Zum Schluß noch ein Wort zu den Green Cards. Diese Green Cards sind tatsächlich ein Zeichen dafür, daß insbesondere eine falsche Hochschulpolitik betrieben wurde. Ich weiß auch nicht, woher Herr Marx seine Zahlen hat. Das würde mich doch noch einmal interessieren. Meine Kenntnis ist, daß es genügend Studierwillige gibt, daß es aber schlicht an den Kapazitäten fehlt. Insofern wäre mein Fazit zu diesem Thema Green Cards, als es natürlich deutlich macht, daß es einer stärkeren staatlichen Finanzierung und Offensive im Bildungsbereich bedarf, und zwar nicht nur auf der akademischen Ebene, genauso wie dieses Thema deutlich macht, Computerfachkräfte im Bereich der Berufsschulbildung und nicht zuletzt auch im Bereich der Unternehmen selbst auszubilden, die nämlich auch dafür verantwortlich sind, daß genügend Computerfachkräfte ausgebildet werden. Vielleicht sollte sich dann doch noch einmal über eine Umlagefinanzierung der Kopf zerbrochen werden.

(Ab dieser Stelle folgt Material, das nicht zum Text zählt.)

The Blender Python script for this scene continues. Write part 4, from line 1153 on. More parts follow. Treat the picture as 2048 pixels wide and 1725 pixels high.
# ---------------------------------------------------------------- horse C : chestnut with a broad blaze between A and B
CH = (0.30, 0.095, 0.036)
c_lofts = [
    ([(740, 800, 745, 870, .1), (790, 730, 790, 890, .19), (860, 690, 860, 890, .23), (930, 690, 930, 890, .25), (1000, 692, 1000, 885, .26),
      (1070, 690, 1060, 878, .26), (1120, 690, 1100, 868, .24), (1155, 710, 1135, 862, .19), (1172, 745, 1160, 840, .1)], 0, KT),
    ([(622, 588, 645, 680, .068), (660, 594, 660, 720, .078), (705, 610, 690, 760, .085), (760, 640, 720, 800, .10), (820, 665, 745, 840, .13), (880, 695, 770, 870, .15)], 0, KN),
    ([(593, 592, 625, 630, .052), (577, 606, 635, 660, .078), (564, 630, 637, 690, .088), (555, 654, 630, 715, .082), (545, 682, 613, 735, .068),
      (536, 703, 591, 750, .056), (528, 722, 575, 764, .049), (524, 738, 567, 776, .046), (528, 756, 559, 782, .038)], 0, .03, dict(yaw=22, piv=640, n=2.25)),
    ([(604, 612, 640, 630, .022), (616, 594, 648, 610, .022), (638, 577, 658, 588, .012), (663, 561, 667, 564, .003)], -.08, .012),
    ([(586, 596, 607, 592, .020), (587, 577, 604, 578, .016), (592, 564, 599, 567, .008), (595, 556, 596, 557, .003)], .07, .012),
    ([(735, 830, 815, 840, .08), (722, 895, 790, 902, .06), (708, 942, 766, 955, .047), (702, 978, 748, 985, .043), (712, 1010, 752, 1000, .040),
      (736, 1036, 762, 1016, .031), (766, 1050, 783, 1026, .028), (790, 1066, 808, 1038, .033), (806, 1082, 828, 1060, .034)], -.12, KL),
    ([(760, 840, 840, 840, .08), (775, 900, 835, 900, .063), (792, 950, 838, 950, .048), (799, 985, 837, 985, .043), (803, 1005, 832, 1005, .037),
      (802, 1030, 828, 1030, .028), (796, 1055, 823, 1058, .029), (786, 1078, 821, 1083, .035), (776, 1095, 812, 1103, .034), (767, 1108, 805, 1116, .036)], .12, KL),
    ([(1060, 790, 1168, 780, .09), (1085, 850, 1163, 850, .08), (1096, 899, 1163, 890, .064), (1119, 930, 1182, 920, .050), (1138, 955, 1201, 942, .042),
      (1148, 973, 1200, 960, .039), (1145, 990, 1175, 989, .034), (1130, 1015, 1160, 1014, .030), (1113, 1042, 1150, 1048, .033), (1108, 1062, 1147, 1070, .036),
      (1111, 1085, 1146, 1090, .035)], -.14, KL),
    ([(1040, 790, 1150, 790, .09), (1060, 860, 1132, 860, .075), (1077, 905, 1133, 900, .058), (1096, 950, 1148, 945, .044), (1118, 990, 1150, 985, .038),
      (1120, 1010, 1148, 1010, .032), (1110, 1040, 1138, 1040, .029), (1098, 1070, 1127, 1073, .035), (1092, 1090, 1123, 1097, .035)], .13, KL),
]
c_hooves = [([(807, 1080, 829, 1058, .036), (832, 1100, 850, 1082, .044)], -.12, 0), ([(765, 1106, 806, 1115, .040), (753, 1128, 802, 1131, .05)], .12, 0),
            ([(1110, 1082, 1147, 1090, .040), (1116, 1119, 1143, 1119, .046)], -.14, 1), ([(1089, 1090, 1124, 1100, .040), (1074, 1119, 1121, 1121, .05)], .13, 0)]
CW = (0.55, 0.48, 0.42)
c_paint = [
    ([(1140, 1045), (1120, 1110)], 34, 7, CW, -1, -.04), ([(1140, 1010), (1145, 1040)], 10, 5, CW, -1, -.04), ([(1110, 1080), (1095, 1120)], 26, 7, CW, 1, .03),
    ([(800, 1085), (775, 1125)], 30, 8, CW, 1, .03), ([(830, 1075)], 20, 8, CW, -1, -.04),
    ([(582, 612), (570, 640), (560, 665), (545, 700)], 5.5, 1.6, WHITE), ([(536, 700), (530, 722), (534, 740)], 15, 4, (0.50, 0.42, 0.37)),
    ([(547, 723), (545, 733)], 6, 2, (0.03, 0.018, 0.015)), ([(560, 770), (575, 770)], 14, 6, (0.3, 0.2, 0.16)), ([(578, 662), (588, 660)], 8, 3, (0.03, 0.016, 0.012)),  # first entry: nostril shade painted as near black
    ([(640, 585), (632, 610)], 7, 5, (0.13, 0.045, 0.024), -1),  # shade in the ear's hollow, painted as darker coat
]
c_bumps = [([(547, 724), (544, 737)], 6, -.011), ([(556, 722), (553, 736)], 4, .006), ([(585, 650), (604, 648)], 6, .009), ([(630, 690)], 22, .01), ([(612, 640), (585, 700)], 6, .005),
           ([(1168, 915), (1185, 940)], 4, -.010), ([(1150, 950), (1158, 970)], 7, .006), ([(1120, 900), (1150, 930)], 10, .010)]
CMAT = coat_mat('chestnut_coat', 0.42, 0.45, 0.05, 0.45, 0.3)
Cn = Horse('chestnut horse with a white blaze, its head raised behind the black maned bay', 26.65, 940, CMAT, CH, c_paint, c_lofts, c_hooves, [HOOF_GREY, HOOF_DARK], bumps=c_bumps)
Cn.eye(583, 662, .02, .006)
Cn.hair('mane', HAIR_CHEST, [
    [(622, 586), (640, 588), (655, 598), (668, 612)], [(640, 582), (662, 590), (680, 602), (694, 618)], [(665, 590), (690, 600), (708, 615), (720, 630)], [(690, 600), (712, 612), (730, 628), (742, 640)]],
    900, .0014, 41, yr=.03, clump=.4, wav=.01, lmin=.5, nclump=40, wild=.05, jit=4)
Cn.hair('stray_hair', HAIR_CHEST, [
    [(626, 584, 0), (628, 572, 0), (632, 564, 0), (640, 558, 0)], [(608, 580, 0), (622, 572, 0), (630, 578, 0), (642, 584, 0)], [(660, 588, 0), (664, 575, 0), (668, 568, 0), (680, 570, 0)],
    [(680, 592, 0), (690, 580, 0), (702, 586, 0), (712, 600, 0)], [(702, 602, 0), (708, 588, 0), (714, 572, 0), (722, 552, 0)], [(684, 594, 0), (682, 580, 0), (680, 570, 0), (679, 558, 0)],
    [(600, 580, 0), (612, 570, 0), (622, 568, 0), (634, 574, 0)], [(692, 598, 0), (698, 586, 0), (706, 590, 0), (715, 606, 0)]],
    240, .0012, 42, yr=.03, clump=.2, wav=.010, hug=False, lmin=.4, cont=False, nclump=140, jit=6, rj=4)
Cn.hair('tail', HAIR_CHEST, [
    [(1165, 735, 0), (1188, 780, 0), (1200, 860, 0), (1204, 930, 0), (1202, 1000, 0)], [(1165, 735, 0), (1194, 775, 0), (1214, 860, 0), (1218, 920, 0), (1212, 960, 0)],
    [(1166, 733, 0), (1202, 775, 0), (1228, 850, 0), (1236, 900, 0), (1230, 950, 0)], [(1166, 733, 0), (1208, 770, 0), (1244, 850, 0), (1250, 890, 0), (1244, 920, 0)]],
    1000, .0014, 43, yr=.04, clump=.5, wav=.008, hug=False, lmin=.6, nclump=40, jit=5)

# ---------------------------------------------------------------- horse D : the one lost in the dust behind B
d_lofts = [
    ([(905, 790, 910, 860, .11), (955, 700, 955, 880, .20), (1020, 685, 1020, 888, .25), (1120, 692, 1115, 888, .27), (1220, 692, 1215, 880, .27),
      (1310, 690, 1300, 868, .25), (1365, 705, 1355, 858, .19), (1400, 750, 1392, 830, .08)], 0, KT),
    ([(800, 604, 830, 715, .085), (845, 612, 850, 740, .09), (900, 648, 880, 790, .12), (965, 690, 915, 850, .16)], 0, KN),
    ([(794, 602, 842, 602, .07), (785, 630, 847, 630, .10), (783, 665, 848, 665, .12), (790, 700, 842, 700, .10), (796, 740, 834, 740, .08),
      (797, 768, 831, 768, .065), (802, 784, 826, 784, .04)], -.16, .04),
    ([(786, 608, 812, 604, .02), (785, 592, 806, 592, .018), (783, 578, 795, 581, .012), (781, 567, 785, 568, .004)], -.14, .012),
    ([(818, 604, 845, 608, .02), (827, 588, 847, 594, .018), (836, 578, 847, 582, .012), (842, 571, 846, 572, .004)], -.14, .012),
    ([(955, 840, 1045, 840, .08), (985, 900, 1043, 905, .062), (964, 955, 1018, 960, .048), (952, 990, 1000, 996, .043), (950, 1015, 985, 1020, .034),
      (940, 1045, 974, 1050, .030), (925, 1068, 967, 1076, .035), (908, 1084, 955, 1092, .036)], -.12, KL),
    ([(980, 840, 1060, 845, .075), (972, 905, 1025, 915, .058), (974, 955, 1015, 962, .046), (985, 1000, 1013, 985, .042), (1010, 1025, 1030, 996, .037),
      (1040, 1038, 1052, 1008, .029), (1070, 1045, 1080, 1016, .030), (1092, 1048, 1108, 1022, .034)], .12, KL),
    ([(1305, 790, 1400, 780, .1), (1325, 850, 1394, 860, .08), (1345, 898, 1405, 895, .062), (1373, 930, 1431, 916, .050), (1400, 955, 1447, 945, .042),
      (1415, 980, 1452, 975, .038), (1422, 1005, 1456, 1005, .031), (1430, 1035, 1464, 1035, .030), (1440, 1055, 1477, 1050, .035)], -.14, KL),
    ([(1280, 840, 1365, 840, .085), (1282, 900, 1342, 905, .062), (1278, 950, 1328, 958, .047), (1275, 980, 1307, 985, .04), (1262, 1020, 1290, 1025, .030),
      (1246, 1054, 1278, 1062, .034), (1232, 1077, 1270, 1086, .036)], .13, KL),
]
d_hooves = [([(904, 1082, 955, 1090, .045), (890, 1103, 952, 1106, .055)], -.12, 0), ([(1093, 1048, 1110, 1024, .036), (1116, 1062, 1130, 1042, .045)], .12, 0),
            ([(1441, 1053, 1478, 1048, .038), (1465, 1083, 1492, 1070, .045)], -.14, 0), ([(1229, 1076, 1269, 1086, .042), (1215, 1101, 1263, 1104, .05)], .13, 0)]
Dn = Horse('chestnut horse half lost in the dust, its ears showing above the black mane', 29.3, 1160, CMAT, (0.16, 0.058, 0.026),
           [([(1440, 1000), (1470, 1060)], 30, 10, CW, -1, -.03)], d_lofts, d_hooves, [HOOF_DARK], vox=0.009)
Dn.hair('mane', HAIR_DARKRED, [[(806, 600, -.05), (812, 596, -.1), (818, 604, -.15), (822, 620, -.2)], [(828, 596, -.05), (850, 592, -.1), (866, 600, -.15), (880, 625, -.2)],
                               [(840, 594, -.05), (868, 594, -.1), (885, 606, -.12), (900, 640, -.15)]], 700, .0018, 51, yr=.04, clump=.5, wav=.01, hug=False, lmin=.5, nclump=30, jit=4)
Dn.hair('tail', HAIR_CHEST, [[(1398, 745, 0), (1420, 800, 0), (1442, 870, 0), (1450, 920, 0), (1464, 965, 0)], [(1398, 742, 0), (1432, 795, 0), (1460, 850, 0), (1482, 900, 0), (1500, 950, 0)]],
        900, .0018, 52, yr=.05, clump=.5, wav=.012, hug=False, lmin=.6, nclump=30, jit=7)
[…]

Wolfgang BeußCDU: Frau Präsidentin, meine Damen und Herren! Herr Marx, Sie haben versucht, die alte Bundesregierung für diesen Trend der Technologiefeindlichkeit verantwortlich zu machen.
Hochschul- und Bildungspolitik ist Ländersache, und in Hamburg ist der SPD-geführte Senat seit Jahrzehnten für diese Politik zuständig. Deswegen können Sie die Verantwortung nicht wegschieben, sondern Sie müssen vor Ihrer eigenen Tür kehren und versuchen, die Probleme, die sie ausmachen, auch zu lösen.